Liking books that go against your politics

In real life, consenting adults get up to some far more experimental behaviour :eek: and a lot of other writers go into far more unnessecerry detail, and far more often.

Correct: consenting adults do do all sorts of things. However, when everyone joins in with everything, as seems to be the case in the latter stages of SinSL, the book loses any sense of tension or narrative drive. That the "conversion" of the mildy doubting is so simplisticly done, driven by straw men easily vanquished, simply meant that I lost interest in the story.

(None of this has anything to do with the views expressed, or any particular view of women. Frankly, if those in the sect had agreed with every single view I happen to hold, it would still not have made the latter stages of the book a better read.)
 
there is something else that RAH states (in TEFL, I think) and, paraphrasing, that is;
sin is anything which causes harm to someone else if there is an alternative that causes harm to no-one.

that is a truely profound definition of sin in a general sense, and if everyone lived by that, we'd all be living in a Utopia with no laws.

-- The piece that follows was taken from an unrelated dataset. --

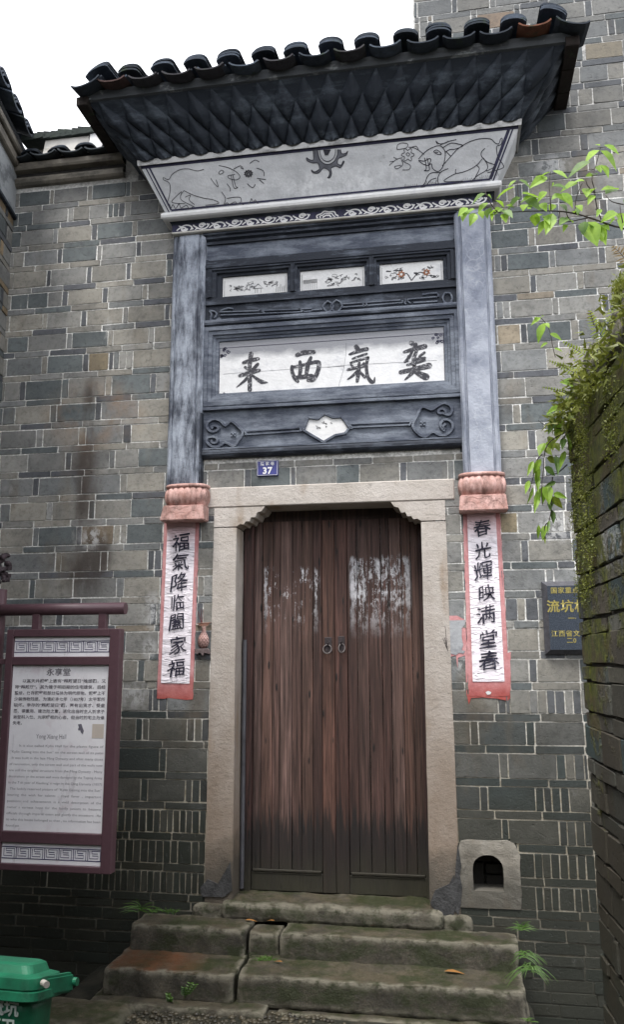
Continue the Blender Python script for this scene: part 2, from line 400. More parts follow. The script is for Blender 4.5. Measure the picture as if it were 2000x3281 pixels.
def paper():
    m = MT('wrinkled_paper'); o = m.xyz()
    c = m.mix(m.ramp(o[2], 2.50, 2.68), (.92, .86, .92), (.82, .54, .58))
    w = m.noise((9, 9, 20), 4, .6, (2, 2, 2), 1.5); w2 = m.noise((5, 5, 26), 3, .5, (6, 2, 2), 2.5)
    c = m.mix(m.ramp(w2, .60, .68, 0, .22), c, (.45, .42, .47))
    m.col(c).rough(.6); m.bump(w, .006); m.bump(m.ramp(w2, .52, .60), .004); return m.m
M_PAPER = paper()
def wood():
    m = MT('weathered_door_wood'); c = m.mix(1.0, m.attr(), (.88, .76, .72), 'MULTIPLY')
    g = m.noise((85, 40, 2.2), 6, .72); g2 = m.noise((22, 22, 1.1), 5, .65, (3, 3, 3))
    c = m.mix(m.ramp(g, .35, .65), m.mix(1.0, c, (.22, .18, .17), 'MULTIPLY'), m.mix(1.0, c, (1.25, 1.14, 1.10), 'MULTIPLY'))
    c = m.mix(m.ramp(g2, .50, .66, 0, .75), c, m.mix(1.0, c, (2.1, 2.15, 2.25), 'MULTIPLY'))
    k = m.vor((17, 4, 4.3), off=(1, 1, 1)); c = m.mix(m.ramp(k, .15, .09), c, (.012, .009, .008))
    # scraps of old pasted paper
    o = m.xyz()
    pn = m.noise((17, 17, 9), 6, .85, (2, 2, 6)); pc = m.noise((95, 95, 5), 4, .75, (5, 1, 1))
    for x0, x1, z0, z1, t in ((-.47, -.09, 2.05, 2.38, .555), (.12, .52, 2.02, 2.44, .505)):
        rx = m.math('MULTIPLY', m.ramp(o[0], x0-.01, x0+.01), m.ramp(o[0], x1+.01, x1-.01))
        rz = m.math('MULTIPLY', m.ramp(o[2], z0-.12, z0+.2), m.ramp(m.math('ADD', o[2], m.math('MULTIPLY', m.noise((20, 20, 1), 3), .1)), z1+.06, z1+.03))
        r = m.math('MULTIPLY', rx, rz)
        ed = m.math('MAXIMUM', m.ramp(m.math('ABSOLUTE', m.math('SUBTRACT', o[0], x0+.015)), .018, .006), m.ramp(m.math('ABSOLUTE', m.math('SUBTRACT', o[0], x1-.02)), .018, .006))
        v = m.math('ADD', m.math('ADD', m.math('MULTIPLY', pn, .62), m.math('MULTIPLY', pc, .38)), m.math('MULTIPLY', ed, .085))
        f = m.math('MULTIPLY', m.ramp(v, t, t+.018), r)
        c = m.mix(m.math('MULTIPLY', f, .85), c, m.mix(m.ramp(pn, .4, .62), (.20, .195, .205), (.74, .74, .78)))
    wv = m.noise((34, 34, 1.2), 5, .75, (1, 1, 9)); wet = m.ramp(m.math('ADD', o[2], m.math('MULTIPLY', wv, .95)), 1.30, 1.20)
    c = m.mix(m.math('MULTIPLY', wet, .86), c, (.010, .009, .009))
    alg = m.ramp(m.math('ADD', o[2], m.math('MULTIPLY', m.noise((8, 8, 3), 4), .4)), .78, .52)
    c = m.mix(m.math('MULTIPLY', alg, .75), c, (.034, .032, .018))
    m.col(c).rough(.7); m.bump(g, .006); m.bump(m.ramp(k, .14, .04), .003); return m.m
M_WOOD = wood()
M_GREYWOOD = simple('bare_grey_post', (.12, .12, .135), .6, .25, 10, .003, 50)
def tile_mat():
    m = MT('old_roof_tile'); c = m.attr()
    c = m.mix(m.ramp(m.noise(20, 5, .7), .35, .65), m.mix(1.0, c, (.6, .6, .6), 'MULTIPLY'), c)
    c = m.mix(m.ramp(m.noise(9, 5, .7, (3, 3, 3)), .57, .67, 0, .7), c, (.035, .05, .028))
    m.b.inputs['Specular IOR Level'].default_value = .25
    m.col(c).rough(.92); m.bump(m.noise(60, 5), .004); return m.m
M_TILE = tile_mat()
M_IRON = simple('rusty_iron', (.065, .052, .055), .5, .25, 40, .002, 90, .3)
M_RING = simple('worn_iron_ring', (.13, .112, .11), .45, .2, 40, 0, 60, .3)
M_FRAME = simple('maroon_painted_steel', (.105, .055, .068), .42, .1, 30, .0005, 200)
def print_mat():
    m = MT('dirty_printed_panel'); c = m.mix(m.ramp(m.noise(6, 5, .7), .35, .65), (.80, .78, .82), (.90, .89, .92))
    c = m.mix(m.ramp(m.noise((14, 14, 4), 5, .75, (4, 1, 2)), .58, .70, 0, .5), c, (.38, .34, .37))
    c = m.mix(m.ramp(m.noise(9, 4, .6, (8, 1, 2)), .6, .72, 0, .35), c, (.62, .50, .55))
    m.col(c).rough(.35); return m.m
M_PRINT = print_mat()
M_KEY = simple('navy_print', (.035, .025, .13), .4)
M_TEXT = simple('sign_text', (.22, .20, .24), .5, .35, 30)
M_TEXTF = simple('faded_sign_text', (.38, .36, .41), .5, .3, 30)
M_BLUE = simple('blue_enamel', (.045, .05, .25), .3, .15, 20)
M_ENW = simple('enamel_white', (.80, .80, .82), .4, .03)
M_GREEN = simple('green_bin_plastic', (.008, .17, .085), .5, .32, 9, .001, 200)
M_GRIME = simple('dark_grime', (.02, .03, .02), .8)
def gran():
    m = MT('blue_black_granite'); c = m.mix(m.ramp(m.noise(170, 3, .9), .40, .62), (.010, .015, .026), (.070, .088, .115))
    m.col(c).rough(.42); return m.m
M_GRAN = gran()
M_GOLD = simple('gold_lettering', (.38, .32, .09), .45, .15, 60)
M_GEDGE = simple('granite_edge', (.085, .085, .10), .7, .25, 40, .002, 90)
def leafm(name, a, b, tr=.25):
    m = MT(name); c = m.mix(m.ramp(m.noise(14, 3), .3, .7), a, b); m.col(c).rough(.5)
    t = m.n('ShaderNodeBsdfTranslucent'); m.l(c, t.inputs[0]) if not isinstance(c, tuple) else None
    mx = m.n('ShaderNodeMixShader'); mx.inputs[0].default_value = tr
    m.l(m.b.outputs[0], mx.inputs[1]); m.l(t.outputs[0], mx.inputs[2]); m.l(mx.outputs[0], m.out.inputs[0]); return m.m
M_LEAF = leafm('fresh_leaf', (.16, .30, .022), (.36, .55, .07), .45)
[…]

I think that definition of sin sounds nice on paper, but in practice it's a lot murkier. How do you define "harm" and how direct does it have to be? Just about everything you can do has some potential for harming someone or does harm someone, directly or indirectly, and you always have alternatives. Depending on your definitions, you can call almost anything or almost nothing a sin.
 
Its a great qoute that doesnt work in this world simply cause people cant stop harming eacother.

Doesnt mean its pointless or just works in teory.
 
Its a great qoute that doesnt work in this world simply cause people cant stop harming eacother.

Doesnt mean its pointless or just works in teory.
My point is that it doesn't really mean anything. Or, rather, it means whatever you want it to mean. It sounds nice, though. Kind of like "From each according to his ability, to each according to his need," which also sounds good but doesn't quite work in the world.
 
that only doesn't work when someone decides that they should be above that and run things
 
Also i wonder why you think only RAH had the views of women he had that was product of his time ? I have read women written by other SFF of his time and they werent any better in that aspect. Why does only RAH get diss for that ?

Oh I know he wasn't the only one. I could cope with the way the women were portrayed in general in SiaSL, although I strongly disagree with it ( it was a common enough view of women at the time. Well, among men anyway). But that line was just offensive.
 
if I'm thinking about the same line (9 times out of 10, rape is the woman's fault) I think it was meant to be offensive, and not just to his female readers.
from passages in his other books it is obvious that he felt rape was one of the worst crimes.
in Glory Road, where Star explains about Succubi and Incubi and the punishments delt out to them, I got the impression that he personally felt even that was too good for them.
 
I suppose that's possible -- it did seem extremely unlikely coming from Jill though ( I can imagine a different character saying it, one or two of the men, and I'd have thought it was their opinion, not RAH's, but it was worse that he had a woman say it, made it feel as though she was just a mouthpiece for his opinion), and I wonder why he thought to include it at all?
 
that only doesn't work when someone decides that they should be above that and run things
Not really. It all depends on what your definition of "harm" is. Most of what you do harms someone in some way or other. And there are degrees of harm that often must be chosen between and different people have different harm values they would assign to things. It's entirely subjective.

I don't think morality or ethics are simple enough to be summed up in a single line. They're incredibly murky and dirty and have all kinds of nooks and crannies. One man's sinner is another man's saint.